Given data:
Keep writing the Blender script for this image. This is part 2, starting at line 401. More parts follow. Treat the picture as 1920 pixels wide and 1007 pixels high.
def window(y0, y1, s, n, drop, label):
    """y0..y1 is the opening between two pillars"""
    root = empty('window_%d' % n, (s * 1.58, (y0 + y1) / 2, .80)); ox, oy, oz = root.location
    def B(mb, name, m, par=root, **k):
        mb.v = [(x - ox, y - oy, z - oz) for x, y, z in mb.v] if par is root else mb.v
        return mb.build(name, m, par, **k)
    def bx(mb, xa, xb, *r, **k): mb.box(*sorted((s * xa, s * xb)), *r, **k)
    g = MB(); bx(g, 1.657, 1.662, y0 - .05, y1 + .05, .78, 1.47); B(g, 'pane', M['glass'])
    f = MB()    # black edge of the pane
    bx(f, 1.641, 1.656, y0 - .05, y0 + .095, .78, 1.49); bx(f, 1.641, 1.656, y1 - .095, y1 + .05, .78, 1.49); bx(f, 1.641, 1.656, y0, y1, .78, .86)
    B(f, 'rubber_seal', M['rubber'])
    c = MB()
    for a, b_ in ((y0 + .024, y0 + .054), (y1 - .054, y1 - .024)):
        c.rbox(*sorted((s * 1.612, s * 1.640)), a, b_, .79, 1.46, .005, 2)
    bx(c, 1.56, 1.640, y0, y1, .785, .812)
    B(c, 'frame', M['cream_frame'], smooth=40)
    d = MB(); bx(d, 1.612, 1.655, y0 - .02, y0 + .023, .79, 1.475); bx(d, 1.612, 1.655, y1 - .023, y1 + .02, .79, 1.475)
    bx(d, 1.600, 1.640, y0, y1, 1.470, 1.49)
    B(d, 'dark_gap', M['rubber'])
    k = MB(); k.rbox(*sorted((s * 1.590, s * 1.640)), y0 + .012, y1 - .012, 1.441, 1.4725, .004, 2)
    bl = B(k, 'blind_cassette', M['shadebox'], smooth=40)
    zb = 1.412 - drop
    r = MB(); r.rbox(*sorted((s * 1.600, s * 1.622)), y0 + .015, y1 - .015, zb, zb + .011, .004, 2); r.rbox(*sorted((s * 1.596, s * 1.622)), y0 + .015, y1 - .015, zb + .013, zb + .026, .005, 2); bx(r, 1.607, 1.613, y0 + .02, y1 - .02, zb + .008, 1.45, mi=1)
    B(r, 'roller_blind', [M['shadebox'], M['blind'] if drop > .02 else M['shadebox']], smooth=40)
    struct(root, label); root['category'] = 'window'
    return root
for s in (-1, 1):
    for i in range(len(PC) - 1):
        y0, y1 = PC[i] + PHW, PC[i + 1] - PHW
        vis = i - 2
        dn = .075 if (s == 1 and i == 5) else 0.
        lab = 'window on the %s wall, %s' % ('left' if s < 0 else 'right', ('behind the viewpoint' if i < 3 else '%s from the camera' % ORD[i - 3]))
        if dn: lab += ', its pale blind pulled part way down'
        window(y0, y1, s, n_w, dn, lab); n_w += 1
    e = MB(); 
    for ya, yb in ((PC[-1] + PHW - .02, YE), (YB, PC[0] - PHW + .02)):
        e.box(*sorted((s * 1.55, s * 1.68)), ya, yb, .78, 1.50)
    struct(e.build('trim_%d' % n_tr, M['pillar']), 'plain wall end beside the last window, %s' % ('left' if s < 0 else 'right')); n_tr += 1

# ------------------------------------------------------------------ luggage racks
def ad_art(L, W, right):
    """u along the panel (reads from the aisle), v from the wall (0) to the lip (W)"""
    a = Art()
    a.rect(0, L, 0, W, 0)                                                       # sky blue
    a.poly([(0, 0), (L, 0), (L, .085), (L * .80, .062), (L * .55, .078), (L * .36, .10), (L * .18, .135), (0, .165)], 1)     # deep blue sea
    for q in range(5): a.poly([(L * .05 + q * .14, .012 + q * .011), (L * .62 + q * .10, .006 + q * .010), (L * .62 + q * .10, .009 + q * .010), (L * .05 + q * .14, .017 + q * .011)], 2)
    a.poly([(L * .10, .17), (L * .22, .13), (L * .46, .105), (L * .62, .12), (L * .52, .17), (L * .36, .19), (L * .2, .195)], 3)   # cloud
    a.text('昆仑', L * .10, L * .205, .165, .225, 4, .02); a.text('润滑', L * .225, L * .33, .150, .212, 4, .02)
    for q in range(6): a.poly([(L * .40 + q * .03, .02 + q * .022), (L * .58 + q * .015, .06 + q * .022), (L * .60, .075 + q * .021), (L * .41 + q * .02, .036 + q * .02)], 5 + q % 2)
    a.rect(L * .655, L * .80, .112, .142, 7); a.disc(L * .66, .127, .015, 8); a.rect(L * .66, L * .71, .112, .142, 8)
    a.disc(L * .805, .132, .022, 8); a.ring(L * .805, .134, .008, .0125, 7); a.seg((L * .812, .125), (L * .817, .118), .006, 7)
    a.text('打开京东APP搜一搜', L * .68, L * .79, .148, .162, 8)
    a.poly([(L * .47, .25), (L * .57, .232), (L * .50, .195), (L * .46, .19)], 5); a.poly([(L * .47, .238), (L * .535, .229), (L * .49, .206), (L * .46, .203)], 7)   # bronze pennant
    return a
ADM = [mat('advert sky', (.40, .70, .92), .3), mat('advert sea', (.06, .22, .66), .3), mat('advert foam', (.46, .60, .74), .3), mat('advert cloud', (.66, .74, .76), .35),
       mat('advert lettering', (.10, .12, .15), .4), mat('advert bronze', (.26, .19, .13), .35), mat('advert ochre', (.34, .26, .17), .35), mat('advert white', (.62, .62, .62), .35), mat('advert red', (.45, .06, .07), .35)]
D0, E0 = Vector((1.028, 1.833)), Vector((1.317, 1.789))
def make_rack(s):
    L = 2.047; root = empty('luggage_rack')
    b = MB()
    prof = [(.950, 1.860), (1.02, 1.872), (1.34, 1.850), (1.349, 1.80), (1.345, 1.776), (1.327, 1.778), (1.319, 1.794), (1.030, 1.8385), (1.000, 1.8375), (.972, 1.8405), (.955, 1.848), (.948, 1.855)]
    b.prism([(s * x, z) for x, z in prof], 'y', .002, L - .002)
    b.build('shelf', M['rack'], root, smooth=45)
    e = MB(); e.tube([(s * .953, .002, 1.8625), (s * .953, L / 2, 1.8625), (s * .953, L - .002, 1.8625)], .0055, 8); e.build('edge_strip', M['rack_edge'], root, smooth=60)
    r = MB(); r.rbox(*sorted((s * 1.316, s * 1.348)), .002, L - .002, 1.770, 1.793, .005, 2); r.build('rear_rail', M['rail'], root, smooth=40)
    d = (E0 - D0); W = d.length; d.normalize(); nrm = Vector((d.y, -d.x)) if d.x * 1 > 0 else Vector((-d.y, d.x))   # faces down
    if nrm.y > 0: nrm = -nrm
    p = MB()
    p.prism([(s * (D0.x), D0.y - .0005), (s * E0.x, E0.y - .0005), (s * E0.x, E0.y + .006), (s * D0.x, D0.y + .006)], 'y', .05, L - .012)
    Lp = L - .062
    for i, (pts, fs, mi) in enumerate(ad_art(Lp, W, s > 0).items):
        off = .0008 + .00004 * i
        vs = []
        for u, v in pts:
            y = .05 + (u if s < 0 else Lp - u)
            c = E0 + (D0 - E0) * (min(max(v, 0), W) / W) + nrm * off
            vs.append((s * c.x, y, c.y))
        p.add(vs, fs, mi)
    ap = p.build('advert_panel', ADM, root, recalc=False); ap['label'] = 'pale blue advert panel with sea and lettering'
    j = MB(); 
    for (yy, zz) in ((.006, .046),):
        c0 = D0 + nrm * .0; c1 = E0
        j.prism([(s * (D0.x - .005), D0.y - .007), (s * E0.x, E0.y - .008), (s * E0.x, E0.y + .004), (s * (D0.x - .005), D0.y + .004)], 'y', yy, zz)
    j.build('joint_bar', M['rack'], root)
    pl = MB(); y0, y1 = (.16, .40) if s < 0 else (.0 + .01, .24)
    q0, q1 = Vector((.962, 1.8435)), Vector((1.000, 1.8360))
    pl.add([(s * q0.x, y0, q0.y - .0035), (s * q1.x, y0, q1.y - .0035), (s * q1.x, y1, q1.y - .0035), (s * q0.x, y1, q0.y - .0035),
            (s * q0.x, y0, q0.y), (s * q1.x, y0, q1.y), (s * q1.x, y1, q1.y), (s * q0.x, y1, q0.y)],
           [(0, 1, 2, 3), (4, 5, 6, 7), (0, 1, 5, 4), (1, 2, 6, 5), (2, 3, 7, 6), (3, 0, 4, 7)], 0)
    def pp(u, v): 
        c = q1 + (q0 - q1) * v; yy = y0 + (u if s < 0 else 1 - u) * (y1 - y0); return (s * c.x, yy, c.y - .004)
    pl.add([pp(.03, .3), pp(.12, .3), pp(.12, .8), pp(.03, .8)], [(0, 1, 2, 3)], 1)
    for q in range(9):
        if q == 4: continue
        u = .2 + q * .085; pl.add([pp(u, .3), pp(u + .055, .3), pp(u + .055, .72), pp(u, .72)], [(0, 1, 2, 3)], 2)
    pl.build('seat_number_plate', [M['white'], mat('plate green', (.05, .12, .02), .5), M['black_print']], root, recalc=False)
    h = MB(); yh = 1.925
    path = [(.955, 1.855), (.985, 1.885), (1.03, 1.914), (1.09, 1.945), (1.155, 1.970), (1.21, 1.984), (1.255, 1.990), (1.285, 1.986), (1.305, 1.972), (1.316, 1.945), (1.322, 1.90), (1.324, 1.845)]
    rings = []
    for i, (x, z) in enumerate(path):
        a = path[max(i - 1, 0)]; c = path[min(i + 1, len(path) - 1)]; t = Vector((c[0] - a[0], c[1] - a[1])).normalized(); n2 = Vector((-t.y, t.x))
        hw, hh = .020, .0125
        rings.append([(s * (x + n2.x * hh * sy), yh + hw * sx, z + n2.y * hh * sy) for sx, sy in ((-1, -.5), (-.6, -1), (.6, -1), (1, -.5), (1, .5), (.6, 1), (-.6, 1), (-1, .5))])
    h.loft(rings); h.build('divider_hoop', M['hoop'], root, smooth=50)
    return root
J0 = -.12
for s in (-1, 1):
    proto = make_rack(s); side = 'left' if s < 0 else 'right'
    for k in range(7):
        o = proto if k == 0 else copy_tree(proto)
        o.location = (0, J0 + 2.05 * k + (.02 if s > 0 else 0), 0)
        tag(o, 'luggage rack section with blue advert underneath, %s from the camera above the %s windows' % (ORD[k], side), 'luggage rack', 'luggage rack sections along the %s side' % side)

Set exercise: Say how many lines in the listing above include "part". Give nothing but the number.

The answer: 2